With references on how to impress men, powerful men seeking the geisha's company, competitive bidding for the chance to sleep with a virgin geisha and geishas remembered by the price they commanded on such a `mizuage' night — the story reeks of male chauvinism. The Oriental weakness for male worship and Japanese society's highly evolved sense of aesthetics ("to be a geisha is to be judged as a moving work of art'') also make the geisha system look righteous and acceptable. For many, geisha is trained elegance visited for a price, which is why the ability of the story and the film to keep Sayuri's life — as indeed that of all other geishas portrayed — human, is a fantastic achievement.

In time, beauty ages and a geisha becomes history.

ll that survives are memories of a face that was; and if you look deeper, a person who had been, albeit unseen.
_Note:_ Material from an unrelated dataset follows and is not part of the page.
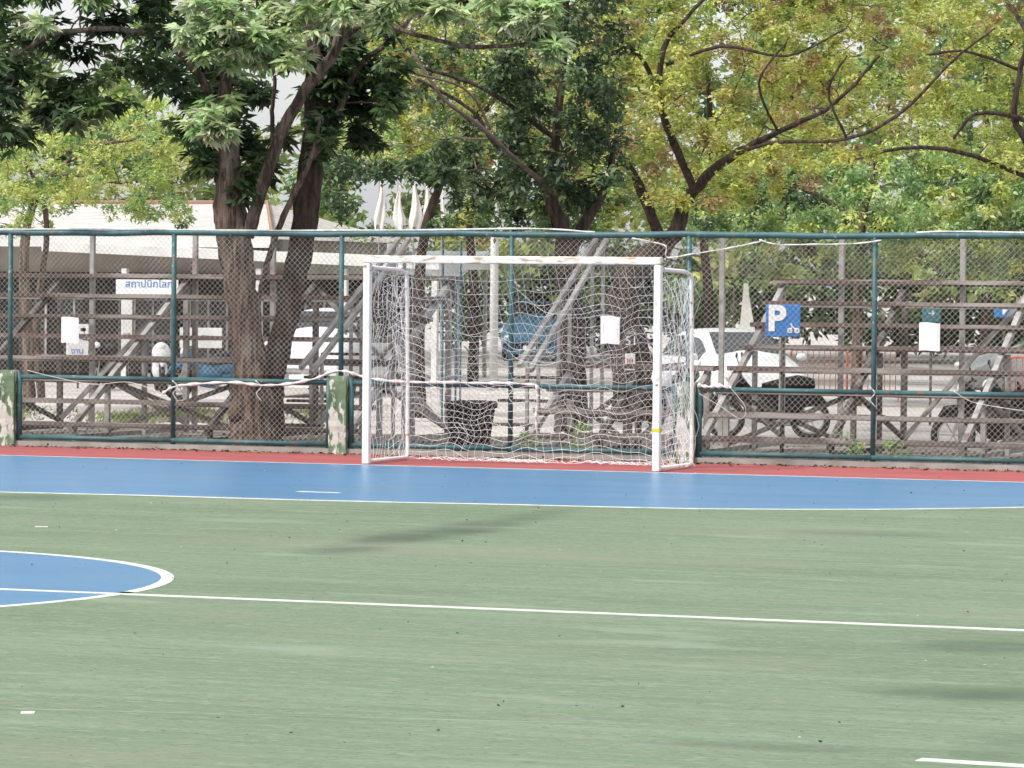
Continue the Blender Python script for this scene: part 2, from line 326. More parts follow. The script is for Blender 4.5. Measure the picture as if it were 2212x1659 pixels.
# ------------------------------------------------------------------ goal
ge=empty('futsal_goal',(0,0,0),label='white rusty steel football goal with sagging white net',category='goal')
gw=1.535; gh=2.06; gd=1.05
xl=-gw-.02; xr=gw-.02
def rbar(name,p,q,w_=.075,m=goalw):
    b=B(); b.beam(p,q,w_,w_); o=b.obj(name,m,ge)
    bv=o.modifiers.new('b','BEVEL'); bv.width=.012; bv.segments=2
rbar('post',(xl,0,0.004),(xl,0,gh-.04)); rbar('post',(xr,0,0.004),(xr,0,gh-.04))
rbar('crossbar',(xl-.037,0,gh),(xr+.037,0,gh),.078,barw)
b=B(); b.box((xr,0,.41),(.080,.080,.035)); b.obj('tape',yellowp,ge)
for x in(xl,xr):
    b=B(); b.tube([(x,.04,1.98),(x,gd*.8,1.96),(x,gd-.02,1.93),(x,gd,1.86),(x+.015,gd,.9),(x+.02,gd,.06),(x+.02,gd-.03,.03),(x,.04,.03)],.021,8)
    b.obj('side_frame',goalw,ge,smooth=True)
nb=B()
def netpos(s,t):
    ed=1-(abs(2*s-1))**3
    sag=(.26+.07*math.sin(s*5+1))*math.sin(math.pi*min(1,t**.75))*ed
    y=.03+(gd-.05)*(1-(1-t)**2.2)
    pin=.12*math.sin(math.pi*t**.8)*(1-2*s)*0.5
    z=(gh-.05)*(1-t)-sag*(1-.6*t)
    nx=.018*math.sin(s*31+t*9)+.016*math.sin(t*23+s*5)+.014*math.sin(s*9+t*37); nz=.018*math.sin(s*23+t*17+1)+.013*math.sin(s*47+2.+t*5)+.018*math.sin(s*11-t*6)
    k=min(1,t*8)
    return Vector((xl+(xr-xl)*s+(nx+pin)*k, y+.04*math.sin(s*17+t*7)*k, max(.015,z+nz*k*1.2)))
NS,NT=34,25
for j in range(NT+1):
    t=j/NT; nb.tube([netpos(i/110,t) for i in range(111)],.0020,3,cap=False)
for i in range(NS+1):
    s_=i/NS; nb.tube([netpos(s_,j/60) for j in range(61)],.0020,3,cap=False)
for k in range(30):   # torn, loose strands
    s0=random.random(); t0=random.uniform(.0,.85); ln=random.uniform(.12,.5); dr=random.choice((0,1,1)); sg_=random.choice((-1,1)); sl_=random.uniform(.02,.12); P=[]
    for i in range(17):
        u=i/16; s=s0+(sg_*ln*.6*u if dr else .02*math.sin(u*6)); t=t0+(ln*.25*u if dr else ln*u)
        if not(0<=s<=1 and t<=1): break
        q=netpos(s,t); q.z=max(.02,q.z-sl_*math.sin(math.pi*u)); q.y-=.03; P.append(q)
    if len(P)>3: nb.tube(P,.0020,3,cap=False)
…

With a story that starts in the fishing village of Yoroido from where nine-year- old Chiyu is brought to Kyoto, her futile attempts at escape, to her life as geisha at the okiya in Gion and her devotion to the man she loves — the film succeeds in keeping Sayuri a person, safe from the expensive dressed up doll famed for her mizuage price she would otherwise have been. Safe from being another Hatsumomo — the okiya's reigning beauty queen — who fades, having lost the battle to find an anchor despite her beautiful face. As Sayuri notes of the geisha walking away from the okiya, "I might be looking into my own future.''

Memoirs Of A Geisha was recently nominated for six Oscars. In retrospect, it does appear a bit strange that none of that included a nomination for acting. Besides the convincing portrayal of the key characters, the other thought, which one took back from the theatre, was that of an Asian cast pulling off a great film; restrained acting and a touch of the dramatic only where it matters, appear to have done the trick.

Suzuka Ohgo is unforgettable as Chiyu. Ziyi Zhang as Sayuri, Gong Li as Hatsumomo, Michelle Yeoh as Mameha (the geisha who mentors Sayuri) and Ken Watanabe as Chairman (the man Sayuri loves), all have turned in fine performances.

The film releases here on February 24. See it.